As if that’s not awesome enough Bristol Hackspace are running a public workshop with Mitch. He and Jimmie Rodgers (inventor of the Lots-of-LEDs Arduino shield among other kits) are in the UK for the Maker Faire in Newcastle on 27 and 28 April, after which they’re touring a few Hackspaces. Mitch and Jimmie will be running a public workshop at Bristol Hackspace on Saturday 11 May at 12pm. You can book your tickets on eventbrite here if you’re interested in taking part.

You should also mark the 18/19 of May in your diary to take part in some user testing for a very exciting project, BikeTAG that’s coming to Bristol’s Enterprise Zone. Part exploration, part battle, part collaboration, Colour Keepers is a chance to play on bikes in the city, set colours free and co-create light trails using the BikeTAG light system. With five teams and five colours to play for, players will explore the Zone as they battle to win. BikeTAG was originally created during the 2012 Playable City Sprint, hosted by Watershed and the British Council by artists Bang & Lee, Tine Bech and Julian Sykes. Tickets are free but need to be reserved in advance, find out more on the Watershed website here.

This week we’ve also been busy planning our Mayfest schedule. Mayfest is Bristol’s unique annual festival of contemporary theatre running 16-26 May. With so many awesome shows to see we’re spoilt for choice, but we will definitely fit in a trip to the four wonderful shows below that our residents are involved in:

The Memory Dealer - Rik Lander. Somewhere between theatre, game and out-of-body-experience, The Memory Dealer is set in a world where mobile phones can record and replay memories. The audience enter that world and become part of a story which is revealed by headphone audio, media installations and encounters with live performers.
 
Turning the Page - Stand + Stare Imagine if your well-thumbed, outdated guidebook could talk. Through this intimate installation you are invited to investigate a series of clues hidden within a guidebook that magically come to life as you turn the pages.

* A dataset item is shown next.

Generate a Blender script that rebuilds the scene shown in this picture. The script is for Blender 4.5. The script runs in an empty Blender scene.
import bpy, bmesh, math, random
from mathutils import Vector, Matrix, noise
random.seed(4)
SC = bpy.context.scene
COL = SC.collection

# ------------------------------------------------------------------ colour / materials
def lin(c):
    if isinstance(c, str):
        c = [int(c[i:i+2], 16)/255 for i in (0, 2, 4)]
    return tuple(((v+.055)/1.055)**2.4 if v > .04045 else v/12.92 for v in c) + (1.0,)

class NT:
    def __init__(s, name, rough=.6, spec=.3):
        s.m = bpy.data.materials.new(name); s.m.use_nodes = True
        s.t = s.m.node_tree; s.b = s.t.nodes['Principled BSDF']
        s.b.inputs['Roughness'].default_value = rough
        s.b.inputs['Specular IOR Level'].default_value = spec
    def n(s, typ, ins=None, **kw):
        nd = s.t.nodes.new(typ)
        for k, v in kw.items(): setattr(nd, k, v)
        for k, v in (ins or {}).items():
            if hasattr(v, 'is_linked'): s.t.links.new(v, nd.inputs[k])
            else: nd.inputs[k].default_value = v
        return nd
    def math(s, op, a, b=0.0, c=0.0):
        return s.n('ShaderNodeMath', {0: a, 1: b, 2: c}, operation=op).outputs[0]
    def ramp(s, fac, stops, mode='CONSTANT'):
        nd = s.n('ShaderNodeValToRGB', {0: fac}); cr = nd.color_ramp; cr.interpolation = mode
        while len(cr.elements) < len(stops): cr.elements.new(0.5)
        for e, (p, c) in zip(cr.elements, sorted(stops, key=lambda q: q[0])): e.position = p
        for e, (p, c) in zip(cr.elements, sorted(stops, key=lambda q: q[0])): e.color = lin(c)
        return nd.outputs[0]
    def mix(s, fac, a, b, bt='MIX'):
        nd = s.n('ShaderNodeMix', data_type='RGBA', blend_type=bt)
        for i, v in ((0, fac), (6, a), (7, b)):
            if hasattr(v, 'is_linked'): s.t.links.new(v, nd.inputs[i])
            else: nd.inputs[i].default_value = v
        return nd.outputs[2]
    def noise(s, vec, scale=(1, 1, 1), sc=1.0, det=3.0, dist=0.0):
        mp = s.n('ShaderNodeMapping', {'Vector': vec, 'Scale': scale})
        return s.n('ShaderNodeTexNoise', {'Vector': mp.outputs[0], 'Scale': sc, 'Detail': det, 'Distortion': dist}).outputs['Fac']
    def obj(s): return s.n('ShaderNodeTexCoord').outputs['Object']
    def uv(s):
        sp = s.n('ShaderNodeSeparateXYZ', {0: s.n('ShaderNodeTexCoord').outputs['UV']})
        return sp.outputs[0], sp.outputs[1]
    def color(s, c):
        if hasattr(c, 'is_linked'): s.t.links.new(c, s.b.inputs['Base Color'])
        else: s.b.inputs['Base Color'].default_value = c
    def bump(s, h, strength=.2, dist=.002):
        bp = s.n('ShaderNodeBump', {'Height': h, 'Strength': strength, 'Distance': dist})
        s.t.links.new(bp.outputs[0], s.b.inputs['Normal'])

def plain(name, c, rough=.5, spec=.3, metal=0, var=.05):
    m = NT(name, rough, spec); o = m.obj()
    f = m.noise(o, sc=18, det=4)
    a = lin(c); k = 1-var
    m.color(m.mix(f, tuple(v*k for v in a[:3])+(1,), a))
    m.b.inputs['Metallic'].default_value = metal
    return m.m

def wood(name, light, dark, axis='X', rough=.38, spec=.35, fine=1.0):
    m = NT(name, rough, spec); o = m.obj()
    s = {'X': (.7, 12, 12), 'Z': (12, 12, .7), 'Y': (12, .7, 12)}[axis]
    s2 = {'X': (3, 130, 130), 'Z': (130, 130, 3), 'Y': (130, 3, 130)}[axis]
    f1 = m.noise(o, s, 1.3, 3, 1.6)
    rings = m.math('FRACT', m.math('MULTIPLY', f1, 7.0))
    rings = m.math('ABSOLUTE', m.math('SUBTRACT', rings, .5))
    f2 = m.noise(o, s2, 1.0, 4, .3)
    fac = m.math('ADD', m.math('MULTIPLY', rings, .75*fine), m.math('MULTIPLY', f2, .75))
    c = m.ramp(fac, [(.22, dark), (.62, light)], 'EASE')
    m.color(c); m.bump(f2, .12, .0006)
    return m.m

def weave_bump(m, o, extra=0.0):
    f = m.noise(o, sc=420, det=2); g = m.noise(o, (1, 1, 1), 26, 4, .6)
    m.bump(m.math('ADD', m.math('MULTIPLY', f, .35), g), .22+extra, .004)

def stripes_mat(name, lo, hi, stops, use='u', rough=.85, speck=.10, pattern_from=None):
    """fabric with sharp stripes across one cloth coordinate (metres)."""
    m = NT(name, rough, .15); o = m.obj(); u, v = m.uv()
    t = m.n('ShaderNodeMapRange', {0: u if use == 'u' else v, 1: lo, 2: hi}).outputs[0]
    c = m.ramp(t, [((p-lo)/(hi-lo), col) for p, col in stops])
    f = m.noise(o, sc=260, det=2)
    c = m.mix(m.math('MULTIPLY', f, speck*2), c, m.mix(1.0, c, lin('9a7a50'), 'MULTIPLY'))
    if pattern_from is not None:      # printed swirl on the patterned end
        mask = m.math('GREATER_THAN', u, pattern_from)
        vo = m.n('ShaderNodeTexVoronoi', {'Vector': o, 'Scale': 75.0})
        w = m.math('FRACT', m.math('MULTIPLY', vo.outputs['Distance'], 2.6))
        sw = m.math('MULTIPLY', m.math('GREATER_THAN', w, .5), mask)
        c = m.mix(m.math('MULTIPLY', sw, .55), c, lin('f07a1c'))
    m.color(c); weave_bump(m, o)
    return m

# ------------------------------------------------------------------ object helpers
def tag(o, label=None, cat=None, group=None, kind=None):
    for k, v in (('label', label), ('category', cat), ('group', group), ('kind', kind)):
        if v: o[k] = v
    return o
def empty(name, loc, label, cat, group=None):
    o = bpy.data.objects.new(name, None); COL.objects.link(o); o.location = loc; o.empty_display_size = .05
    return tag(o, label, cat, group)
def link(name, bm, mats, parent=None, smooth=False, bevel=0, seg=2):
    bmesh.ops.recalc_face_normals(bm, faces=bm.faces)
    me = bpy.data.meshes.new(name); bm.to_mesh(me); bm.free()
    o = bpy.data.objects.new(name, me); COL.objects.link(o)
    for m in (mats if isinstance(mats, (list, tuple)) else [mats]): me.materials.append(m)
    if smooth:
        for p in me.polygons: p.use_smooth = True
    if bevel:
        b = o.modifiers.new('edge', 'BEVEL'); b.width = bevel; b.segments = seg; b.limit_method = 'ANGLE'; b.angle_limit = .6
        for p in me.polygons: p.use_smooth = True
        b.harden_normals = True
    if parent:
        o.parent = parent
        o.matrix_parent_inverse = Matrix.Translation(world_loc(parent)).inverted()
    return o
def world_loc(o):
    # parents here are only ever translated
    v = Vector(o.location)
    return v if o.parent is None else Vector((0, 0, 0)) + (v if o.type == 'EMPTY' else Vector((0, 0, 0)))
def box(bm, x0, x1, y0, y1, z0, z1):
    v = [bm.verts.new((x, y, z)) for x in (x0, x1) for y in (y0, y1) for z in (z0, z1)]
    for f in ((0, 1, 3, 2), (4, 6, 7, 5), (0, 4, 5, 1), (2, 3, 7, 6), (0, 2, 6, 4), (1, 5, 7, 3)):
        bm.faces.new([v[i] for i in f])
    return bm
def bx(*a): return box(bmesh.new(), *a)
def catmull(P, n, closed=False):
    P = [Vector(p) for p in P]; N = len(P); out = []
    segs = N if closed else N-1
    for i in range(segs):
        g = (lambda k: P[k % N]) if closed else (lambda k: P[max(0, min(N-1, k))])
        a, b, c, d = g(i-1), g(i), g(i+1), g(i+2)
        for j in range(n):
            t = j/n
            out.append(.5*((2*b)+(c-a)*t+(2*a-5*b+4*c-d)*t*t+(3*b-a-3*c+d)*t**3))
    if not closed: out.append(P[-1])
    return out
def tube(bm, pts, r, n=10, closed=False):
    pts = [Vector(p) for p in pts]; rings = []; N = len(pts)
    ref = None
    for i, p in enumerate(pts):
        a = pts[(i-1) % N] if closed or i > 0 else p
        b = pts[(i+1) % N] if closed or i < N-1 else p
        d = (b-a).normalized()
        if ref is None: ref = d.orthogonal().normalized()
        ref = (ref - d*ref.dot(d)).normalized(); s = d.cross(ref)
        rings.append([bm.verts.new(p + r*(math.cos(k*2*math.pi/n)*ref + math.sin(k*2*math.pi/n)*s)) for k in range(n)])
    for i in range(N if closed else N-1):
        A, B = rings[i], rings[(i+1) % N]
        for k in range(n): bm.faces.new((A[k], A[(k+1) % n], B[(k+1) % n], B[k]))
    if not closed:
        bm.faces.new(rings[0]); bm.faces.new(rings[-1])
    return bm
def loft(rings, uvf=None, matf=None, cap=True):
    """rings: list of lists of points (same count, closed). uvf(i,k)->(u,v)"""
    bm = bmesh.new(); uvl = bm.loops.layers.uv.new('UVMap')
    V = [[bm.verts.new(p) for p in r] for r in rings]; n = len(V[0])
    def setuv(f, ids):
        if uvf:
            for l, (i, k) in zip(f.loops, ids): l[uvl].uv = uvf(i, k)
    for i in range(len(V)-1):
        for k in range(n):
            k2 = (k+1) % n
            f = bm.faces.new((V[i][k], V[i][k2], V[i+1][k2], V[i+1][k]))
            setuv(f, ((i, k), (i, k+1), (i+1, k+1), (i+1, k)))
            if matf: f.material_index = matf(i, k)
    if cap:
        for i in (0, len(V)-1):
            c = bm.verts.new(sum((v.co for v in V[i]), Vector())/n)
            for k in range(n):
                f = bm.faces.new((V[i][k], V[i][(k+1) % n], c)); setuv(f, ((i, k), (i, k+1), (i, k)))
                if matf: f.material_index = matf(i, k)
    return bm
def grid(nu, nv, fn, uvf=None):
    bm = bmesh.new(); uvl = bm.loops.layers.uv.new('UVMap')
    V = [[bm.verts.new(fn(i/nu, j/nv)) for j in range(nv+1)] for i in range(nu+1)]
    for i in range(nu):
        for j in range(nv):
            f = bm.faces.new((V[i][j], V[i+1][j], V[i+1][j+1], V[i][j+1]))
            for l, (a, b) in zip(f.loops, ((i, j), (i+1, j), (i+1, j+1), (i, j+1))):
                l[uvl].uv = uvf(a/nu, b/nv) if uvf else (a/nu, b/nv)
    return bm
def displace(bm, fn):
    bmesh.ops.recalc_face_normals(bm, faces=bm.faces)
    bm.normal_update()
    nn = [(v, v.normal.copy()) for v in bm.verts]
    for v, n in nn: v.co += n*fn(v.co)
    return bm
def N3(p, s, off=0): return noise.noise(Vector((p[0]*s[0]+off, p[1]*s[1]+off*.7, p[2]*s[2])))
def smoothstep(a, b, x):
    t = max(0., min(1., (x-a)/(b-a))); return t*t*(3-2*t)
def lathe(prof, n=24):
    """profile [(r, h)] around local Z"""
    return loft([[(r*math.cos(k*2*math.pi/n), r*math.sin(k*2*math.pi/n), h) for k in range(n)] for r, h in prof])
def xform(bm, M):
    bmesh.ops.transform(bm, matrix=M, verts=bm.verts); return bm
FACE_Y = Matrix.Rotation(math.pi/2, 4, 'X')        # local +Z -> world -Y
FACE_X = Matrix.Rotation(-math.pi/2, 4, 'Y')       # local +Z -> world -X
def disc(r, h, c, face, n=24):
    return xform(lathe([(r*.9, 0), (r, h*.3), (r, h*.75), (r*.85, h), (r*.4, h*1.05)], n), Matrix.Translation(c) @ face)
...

Temple Songs - Bristol Temple Quarter Commission
. The Beautiful Song - The Beautiful Machine is an a-cappella chorus led by composer and director, Jennifer Bell. To mark the end of a series of flash close-harmony concerts in Bristol Enterprise zone during Mayfest, they are inviting all comers to an intimate, one-off performance in an empty office.

Mask Boy - James Wheale uses poetry to retell his harrowing time in Sierra Leone where he faced suicide and malaria, experimented in time travel with a witchdoctor and created a superhero alter-ego to rescue himself from madness. You can find the full programme of events, and book tickets for all the shows on the Mayfest website here.  

Lastly join us today at 1pm for a fantastic Lunchtime Talk from Studio resident Ruth Farrar. Ruth will be talking about her project From Bristol to Brooklyn: In Search of Soundmarks' (an audio equivalent of landmarks). In New York, she recently launched two sound art interactive websites where listeners can create and send audio postcards and now is bringing them back to Bristol. Come along to find out more about an alternative, audio method of sharing impressions of places.